■ Directive ■
Starting with the line that contains "Generate a Blender" and stopping after the line that contains "R = math.radians", output every line exactly as it stands.
--- Start Data lines ---
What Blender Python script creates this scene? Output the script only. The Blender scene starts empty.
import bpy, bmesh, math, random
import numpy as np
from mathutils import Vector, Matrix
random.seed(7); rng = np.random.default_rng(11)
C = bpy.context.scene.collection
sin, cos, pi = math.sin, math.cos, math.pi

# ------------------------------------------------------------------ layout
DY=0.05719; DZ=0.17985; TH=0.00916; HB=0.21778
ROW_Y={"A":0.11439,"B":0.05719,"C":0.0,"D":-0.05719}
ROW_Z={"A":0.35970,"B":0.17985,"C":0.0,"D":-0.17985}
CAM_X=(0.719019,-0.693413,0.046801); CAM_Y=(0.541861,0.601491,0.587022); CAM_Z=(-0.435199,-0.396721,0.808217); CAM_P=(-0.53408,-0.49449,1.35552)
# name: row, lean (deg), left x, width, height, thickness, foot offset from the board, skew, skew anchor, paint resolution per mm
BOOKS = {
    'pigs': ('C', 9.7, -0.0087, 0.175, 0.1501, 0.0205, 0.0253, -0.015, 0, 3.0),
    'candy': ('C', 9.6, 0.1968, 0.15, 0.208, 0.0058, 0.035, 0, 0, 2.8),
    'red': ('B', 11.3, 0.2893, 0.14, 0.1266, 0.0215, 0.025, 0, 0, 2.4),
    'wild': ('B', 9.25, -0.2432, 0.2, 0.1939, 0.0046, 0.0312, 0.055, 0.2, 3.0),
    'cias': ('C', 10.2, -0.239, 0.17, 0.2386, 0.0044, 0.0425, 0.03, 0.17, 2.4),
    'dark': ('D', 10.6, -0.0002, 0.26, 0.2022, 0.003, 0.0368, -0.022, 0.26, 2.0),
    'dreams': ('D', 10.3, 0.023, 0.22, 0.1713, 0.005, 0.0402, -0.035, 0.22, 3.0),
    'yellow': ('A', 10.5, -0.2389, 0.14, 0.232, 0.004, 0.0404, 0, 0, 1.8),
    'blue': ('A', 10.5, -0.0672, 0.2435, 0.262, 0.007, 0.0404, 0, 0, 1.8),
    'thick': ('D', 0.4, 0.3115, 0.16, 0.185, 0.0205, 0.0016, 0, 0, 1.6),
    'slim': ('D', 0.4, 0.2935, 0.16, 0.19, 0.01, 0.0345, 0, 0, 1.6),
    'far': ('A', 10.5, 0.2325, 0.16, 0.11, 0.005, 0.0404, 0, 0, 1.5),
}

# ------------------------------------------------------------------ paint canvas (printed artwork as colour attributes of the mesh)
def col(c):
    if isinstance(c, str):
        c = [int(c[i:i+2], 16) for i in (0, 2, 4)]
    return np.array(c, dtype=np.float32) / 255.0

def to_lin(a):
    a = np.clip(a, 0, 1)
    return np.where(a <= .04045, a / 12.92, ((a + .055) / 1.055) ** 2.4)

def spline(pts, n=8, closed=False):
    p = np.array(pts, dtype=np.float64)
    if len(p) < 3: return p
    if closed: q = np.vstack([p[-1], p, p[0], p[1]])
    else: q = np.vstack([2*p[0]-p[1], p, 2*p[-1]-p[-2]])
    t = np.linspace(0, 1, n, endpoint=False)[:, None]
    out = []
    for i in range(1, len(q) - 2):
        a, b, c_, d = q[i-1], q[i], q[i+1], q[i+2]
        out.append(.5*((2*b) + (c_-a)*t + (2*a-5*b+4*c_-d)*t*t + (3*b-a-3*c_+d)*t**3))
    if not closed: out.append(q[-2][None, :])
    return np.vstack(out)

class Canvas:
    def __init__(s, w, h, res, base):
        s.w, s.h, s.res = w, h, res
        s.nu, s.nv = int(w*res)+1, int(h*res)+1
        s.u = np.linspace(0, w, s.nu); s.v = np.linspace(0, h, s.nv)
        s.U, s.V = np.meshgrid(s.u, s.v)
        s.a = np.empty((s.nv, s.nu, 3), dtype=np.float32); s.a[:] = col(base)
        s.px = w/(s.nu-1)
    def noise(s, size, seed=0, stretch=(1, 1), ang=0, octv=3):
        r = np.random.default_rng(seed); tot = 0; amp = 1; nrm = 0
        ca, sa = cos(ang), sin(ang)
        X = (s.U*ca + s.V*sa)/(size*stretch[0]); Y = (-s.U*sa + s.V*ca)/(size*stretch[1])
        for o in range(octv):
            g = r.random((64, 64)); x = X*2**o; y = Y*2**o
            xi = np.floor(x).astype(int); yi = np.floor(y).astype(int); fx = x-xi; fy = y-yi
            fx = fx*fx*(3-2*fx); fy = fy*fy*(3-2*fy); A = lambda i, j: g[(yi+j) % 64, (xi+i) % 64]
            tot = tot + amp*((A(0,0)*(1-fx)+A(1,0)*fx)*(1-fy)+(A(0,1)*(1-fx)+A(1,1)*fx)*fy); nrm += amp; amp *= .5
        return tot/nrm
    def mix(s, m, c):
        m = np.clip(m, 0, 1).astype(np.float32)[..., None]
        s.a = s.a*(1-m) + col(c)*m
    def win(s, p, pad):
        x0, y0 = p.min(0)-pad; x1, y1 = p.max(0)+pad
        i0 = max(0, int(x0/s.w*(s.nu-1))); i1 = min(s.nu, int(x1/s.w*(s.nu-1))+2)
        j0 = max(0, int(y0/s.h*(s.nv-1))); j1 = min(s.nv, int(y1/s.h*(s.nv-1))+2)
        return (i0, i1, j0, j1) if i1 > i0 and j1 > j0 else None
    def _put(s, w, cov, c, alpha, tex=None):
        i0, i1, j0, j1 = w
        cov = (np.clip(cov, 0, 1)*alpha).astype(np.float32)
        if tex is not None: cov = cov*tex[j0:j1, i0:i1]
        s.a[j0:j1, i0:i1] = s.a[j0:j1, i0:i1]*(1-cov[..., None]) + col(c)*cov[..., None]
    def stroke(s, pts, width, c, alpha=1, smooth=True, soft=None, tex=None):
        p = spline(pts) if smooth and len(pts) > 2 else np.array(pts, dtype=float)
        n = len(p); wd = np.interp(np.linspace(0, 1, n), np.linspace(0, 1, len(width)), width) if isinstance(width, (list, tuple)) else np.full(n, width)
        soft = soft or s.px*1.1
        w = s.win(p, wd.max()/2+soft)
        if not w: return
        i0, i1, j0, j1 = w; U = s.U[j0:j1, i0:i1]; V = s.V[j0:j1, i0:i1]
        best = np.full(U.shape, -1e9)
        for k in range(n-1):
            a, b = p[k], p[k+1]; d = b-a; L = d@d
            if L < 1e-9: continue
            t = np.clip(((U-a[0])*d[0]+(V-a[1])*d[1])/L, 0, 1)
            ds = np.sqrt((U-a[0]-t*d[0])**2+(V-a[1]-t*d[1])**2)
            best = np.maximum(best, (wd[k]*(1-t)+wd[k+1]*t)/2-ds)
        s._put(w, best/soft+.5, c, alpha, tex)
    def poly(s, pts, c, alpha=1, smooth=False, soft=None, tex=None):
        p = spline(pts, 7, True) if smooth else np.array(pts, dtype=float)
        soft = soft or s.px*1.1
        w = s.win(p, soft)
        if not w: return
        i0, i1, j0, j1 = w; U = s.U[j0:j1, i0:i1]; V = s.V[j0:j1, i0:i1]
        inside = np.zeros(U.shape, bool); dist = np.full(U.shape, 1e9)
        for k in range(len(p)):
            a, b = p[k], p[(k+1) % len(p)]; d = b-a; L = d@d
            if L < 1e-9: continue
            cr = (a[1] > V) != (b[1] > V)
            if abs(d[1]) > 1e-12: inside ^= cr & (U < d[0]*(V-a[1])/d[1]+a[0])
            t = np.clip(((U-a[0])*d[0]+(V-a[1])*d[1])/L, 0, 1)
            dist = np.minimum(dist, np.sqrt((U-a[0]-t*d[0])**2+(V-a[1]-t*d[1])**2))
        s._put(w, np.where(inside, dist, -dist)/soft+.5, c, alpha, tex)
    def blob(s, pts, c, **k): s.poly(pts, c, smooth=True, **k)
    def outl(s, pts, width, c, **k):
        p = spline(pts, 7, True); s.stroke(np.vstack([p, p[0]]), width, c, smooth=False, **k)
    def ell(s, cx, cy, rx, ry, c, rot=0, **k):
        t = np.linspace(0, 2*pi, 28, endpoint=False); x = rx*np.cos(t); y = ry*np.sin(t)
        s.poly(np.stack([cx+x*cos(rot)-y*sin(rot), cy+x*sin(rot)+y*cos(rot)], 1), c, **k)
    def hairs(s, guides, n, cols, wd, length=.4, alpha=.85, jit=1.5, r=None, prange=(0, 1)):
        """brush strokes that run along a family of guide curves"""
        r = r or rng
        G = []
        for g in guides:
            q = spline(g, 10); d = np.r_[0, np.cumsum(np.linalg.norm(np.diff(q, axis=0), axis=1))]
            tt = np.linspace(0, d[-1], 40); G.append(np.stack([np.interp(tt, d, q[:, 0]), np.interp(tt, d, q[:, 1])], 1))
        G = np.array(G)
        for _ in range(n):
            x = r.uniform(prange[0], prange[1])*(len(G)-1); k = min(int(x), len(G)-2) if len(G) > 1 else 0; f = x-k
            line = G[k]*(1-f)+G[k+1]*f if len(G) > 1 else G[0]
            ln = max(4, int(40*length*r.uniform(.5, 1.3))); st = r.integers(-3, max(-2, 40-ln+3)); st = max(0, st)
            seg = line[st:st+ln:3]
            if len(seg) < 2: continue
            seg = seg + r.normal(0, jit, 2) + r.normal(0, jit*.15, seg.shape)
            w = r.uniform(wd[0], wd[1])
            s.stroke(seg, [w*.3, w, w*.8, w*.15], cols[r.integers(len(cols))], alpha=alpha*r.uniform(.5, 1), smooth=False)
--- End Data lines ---
--- Start Data lines ---
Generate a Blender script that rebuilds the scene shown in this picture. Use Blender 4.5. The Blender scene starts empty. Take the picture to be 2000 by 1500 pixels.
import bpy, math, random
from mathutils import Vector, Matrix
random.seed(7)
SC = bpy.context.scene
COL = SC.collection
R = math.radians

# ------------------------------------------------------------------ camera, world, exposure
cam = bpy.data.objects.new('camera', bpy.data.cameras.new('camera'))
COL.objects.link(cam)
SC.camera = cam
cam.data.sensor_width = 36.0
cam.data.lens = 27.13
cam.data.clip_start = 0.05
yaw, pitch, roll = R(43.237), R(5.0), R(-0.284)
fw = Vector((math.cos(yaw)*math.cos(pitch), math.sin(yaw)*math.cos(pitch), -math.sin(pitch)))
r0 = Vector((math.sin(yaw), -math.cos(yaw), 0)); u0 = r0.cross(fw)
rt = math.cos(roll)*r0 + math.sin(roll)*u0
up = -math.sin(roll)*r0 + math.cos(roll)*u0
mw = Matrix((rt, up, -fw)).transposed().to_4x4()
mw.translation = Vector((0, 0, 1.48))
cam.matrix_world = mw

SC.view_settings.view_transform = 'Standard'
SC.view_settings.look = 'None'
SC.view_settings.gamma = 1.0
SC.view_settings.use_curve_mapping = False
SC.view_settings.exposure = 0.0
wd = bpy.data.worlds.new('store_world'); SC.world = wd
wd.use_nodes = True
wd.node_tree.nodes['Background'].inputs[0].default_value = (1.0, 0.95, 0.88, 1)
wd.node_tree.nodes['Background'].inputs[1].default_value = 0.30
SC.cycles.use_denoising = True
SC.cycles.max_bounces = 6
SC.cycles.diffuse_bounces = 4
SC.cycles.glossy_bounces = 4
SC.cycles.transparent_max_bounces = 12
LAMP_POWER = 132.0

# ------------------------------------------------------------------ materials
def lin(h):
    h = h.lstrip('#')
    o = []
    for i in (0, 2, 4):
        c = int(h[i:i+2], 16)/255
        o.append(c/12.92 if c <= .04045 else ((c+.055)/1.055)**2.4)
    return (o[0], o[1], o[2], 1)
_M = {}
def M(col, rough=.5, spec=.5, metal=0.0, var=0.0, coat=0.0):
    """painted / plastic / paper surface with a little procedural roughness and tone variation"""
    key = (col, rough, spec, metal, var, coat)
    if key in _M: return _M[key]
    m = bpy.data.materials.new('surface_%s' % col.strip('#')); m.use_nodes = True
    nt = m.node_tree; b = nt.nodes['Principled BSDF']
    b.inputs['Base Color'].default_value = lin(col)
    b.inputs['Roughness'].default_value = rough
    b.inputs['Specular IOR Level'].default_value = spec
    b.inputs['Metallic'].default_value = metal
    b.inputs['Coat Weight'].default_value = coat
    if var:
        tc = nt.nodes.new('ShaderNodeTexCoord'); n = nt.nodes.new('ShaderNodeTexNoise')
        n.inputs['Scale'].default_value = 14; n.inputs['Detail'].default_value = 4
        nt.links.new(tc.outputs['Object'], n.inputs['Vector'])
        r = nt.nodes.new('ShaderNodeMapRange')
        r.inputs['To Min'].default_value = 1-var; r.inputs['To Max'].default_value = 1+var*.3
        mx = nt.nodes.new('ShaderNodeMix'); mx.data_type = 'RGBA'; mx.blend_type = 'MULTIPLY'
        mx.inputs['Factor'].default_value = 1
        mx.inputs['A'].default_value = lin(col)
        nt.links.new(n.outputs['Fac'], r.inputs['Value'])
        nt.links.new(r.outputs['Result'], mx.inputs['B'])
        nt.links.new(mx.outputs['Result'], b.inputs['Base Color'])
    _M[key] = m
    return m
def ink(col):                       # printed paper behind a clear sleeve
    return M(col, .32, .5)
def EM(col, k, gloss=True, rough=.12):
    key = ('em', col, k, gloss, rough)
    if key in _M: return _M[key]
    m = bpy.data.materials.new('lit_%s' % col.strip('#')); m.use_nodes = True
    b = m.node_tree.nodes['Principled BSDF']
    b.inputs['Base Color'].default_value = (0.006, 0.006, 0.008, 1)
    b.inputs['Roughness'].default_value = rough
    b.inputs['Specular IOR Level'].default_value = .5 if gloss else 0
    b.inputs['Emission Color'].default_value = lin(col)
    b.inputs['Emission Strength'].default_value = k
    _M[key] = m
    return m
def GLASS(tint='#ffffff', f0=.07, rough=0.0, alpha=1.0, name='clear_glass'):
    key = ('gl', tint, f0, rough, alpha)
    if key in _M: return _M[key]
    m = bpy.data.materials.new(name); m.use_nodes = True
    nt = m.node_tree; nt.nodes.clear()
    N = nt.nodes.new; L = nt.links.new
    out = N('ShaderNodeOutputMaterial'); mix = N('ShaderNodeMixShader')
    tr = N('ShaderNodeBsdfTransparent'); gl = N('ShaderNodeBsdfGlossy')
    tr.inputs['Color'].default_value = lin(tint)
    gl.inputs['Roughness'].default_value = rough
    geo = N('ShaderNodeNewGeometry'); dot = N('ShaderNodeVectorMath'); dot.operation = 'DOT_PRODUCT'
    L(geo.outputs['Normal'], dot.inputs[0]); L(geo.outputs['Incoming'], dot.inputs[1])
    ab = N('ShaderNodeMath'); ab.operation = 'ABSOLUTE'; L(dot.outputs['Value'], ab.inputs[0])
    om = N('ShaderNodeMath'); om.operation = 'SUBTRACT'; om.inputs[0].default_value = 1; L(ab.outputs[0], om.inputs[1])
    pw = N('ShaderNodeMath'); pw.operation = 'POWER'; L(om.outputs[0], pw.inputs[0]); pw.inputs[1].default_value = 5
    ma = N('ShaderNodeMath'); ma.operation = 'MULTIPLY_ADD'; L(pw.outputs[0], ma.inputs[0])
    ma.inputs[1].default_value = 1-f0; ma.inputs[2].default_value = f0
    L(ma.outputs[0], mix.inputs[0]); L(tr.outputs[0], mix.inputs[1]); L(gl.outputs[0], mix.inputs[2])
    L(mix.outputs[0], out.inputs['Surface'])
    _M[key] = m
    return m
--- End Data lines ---
■ Solution ■
Generate a Blender script that rebuilds the scene shown in this picture. Use Blender 4.5. The Blender scene starts empty. Take the picture to be 2000 by 1500 pixels.
import bpy, math, random
from mathutils import Vector, Matrix
random.seed(7)
SC = bpy.context.scene
COL = SC.collection
R = math.radians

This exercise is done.